Mohammed el Gharani was 14 years old when he was grabbed by Pakistani soldiers in Karachi and put in a truck with his head covered by a plastic bag. After a few days in a dark and dirty cell where he was beaten for every move he made, two Americans came in and started to interrogate him.
”Where is Osama bin Laden?” was their first question, Mohammed writes in his account of the experience, published with the material distributed at the performance. The interrogations and torture continued, interspersed with long periods of isolation, in Guantanamo Bay, where he was imprisoned from 2002 to 2009. Reprieve lawyers, citing habeas corpus, a legal principal that forbids unlawful detention or imprisonment, followed and fought for Mohammed’s release for years. In January of 2009, the District Court of Columbia, U.S. dismissed the charges (which, among other things, accused him of being an al-Qaeda operative in London at the age of 11) due to the lack of evidence. Mohammed, broken and tortured at the age of 22, left the American gulag, this time in pain for the “brothers” he left behind. Repreive helped Mohammed settle down in an undisclosed location in West Africa, where he now has a family. A native Chadian, raised in Saudi Arabia, Mohammed can no longer return to his own country or travel to the U.S.
This was the idea that inspired Laurie Anderson, who had been thinking for years about doing a project on prisons as places of isolation and torture. “It is unbelievable what we Americans did,” she said last week during the short preview for a selected audience. “After 9/11 we collected a number of persons and put in them the stories we needed to hear. Then we threw them on that piece of land that isn’t actually America, so that we could turn them into nonexistent persons. We did all this, we tortured them for years for nothing and now we do not even apologize to them, so that they could at least live the rest of their lives without being suspected of a non-existent terrorist past,” said Anderson, who wrote a longer pro memoria on the project for The New Yorker .
With the project Habeas Corpus, Anderson wanted to return the body and dignity to these people. With the help of Reprieve and the wider New York community that has revived and renovated the long dormant Armory building, she decided to enable Mohammed to come to the U.S. virtually, and talk to people who want to know the truth about him and his brothers in Guantanamo.
The installation is situated in the huge drill hall of the former armory on Manhattan’s Upper East Side. The live image of Mohammed el Gharani is streamed from a studio in West Africa and projected onto a huge white armchair at the bottom of the drill hall. He sits there in the heart of New York, huge and motionless, every day for seven hours. From time to time, Mohammed interacts with his audience, answering questions or telling his stories. He especially likes the story of one of his brother prisoners, who told his interrogators about a dream he had. He dreamed that there was a submarine coming to Guantanamo to rescue all the prisoners.
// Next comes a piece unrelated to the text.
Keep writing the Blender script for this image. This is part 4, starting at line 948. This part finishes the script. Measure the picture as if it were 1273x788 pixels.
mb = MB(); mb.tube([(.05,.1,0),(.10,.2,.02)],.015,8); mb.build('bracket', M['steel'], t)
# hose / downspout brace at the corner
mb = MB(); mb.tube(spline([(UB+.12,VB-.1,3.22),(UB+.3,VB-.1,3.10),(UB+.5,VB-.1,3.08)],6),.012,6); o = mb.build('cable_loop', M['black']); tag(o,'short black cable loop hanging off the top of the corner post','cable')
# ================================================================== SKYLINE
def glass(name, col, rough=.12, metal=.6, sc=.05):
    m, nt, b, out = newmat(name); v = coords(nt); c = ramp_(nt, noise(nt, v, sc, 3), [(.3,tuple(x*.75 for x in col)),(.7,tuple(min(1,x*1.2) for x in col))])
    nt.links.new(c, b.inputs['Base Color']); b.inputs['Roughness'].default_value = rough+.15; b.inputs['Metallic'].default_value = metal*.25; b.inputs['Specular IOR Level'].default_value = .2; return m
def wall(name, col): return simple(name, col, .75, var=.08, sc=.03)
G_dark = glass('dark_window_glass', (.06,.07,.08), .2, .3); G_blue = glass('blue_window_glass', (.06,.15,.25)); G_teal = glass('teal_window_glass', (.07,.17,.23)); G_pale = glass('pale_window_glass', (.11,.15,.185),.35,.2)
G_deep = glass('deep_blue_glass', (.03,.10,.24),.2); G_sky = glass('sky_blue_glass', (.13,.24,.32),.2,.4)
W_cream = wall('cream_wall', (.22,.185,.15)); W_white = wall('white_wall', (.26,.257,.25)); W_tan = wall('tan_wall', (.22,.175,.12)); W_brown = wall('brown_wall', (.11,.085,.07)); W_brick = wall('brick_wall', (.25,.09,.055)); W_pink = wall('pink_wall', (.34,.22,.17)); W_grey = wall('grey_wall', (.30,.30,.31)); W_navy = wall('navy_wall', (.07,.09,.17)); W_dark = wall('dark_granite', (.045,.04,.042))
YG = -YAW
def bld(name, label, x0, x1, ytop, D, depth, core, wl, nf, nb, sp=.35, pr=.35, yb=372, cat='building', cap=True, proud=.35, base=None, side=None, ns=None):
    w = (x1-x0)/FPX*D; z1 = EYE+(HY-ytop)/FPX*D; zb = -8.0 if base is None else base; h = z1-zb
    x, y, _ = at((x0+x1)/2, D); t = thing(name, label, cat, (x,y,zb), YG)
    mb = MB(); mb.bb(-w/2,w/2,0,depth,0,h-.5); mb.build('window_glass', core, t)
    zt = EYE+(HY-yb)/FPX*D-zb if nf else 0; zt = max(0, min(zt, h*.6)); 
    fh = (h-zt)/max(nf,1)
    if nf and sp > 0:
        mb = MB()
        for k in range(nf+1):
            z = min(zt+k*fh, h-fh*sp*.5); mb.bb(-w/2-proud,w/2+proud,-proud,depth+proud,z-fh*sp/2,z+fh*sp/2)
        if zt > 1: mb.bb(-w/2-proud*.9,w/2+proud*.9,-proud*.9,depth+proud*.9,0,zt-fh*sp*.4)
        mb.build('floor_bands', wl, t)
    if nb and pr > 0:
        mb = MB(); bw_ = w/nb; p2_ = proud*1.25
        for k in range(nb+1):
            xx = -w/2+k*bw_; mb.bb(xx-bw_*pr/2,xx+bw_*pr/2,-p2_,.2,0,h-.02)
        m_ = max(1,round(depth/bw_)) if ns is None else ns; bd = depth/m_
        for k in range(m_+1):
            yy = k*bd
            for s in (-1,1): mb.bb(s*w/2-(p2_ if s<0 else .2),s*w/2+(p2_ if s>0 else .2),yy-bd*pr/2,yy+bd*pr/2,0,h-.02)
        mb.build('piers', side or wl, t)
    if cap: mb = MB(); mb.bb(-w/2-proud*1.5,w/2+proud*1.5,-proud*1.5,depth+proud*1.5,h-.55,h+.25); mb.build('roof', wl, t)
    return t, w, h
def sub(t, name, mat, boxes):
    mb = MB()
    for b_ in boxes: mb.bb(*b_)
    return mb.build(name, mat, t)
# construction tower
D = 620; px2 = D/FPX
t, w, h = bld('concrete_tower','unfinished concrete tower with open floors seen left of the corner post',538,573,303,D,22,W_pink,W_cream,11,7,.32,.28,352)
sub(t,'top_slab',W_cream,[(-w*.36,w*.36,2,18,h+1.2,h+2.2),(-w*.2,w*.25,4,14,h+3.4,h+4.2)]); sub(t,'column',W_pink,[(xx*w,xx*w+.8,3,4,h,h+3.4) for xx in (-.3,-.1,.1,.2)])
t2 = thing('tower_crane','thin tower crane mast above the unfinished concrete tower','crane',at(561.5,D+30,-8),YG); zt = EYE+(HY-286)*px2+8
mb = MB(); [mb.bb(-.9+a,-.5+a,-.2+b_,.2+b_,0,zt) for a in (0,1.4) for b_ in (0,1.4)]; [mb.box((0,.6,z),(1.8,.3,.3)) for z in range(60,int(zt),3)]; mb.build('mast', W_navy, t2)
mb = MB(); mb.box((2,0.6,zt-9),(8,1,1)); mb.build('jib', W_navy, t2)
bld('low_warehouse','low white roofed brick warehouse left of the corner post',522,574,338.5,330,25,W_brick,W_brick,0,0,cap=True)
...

As a result, the next night the sky was full of real American helicopters and the bay was full of American navy vessels searching for the submarine from the prisoner’s dream.
During the installation, the drill hall is illuminated only by a disco ball, throwing the dots of light around the huge space, creating a dizzying sensation of endless universe. The space is filled with a drilling sound that almost seems to belong to the universe itself. Huge as it is, the universe could also be a dark and isolated prison, perhaps like Guantanamo. You are aware of the people around you, but you can’t see their faces; you can only see their silhouettes and shadows. Occasionally you can hear someone’s half voice or the crackling sound of a walkie talkie, but you can never understand anything.
The only object you can distinguish is that huge armchair with the motionless Mohammed sitting in it. He does not look like a prisoner. Nor does he look like President Lincoln, as Anderson vaguely tries to suggest. (He is posed, in the chair, in the same pose as Lincoln sits in his iconic Lincoln Memorial, in D.C.) No. He is there like a sitting God, with all our eyes focused on him. This is how gods are born, right? Or, at least, conscience.
Then the God talks to us, with his strong but kind voice. He tells the stories of an unknown world. His stories are short, told almost in the style of haiku poetry. Then the voice is interrupted by yet another crackling sound – one that people of my age remember as the sound of a radio while searching for a station. A phone rings in the distance, and then again, we hear that drilling, this time the sound of an angry universe.
When more people enter the Habeas Corpus exhibit for the concert that follows, they turn their backs to Mohammed, who is still, and more than ever looks like a he is cast in stone or mummified and put on display like Mao or Ho Chi Minh. I thought for a second that on that night that somebody has brought us to one of those squares with mausoleums dedicated to political divinities of past eras. This week New York got its own mausoleum, dedicated to an anti-hero: A young man in a green t-shirt and sneakers, from another continent, who the U.S. wrongly imprisoned and tortured for much of his formative years. Too bad the exhibit only lasts for three days.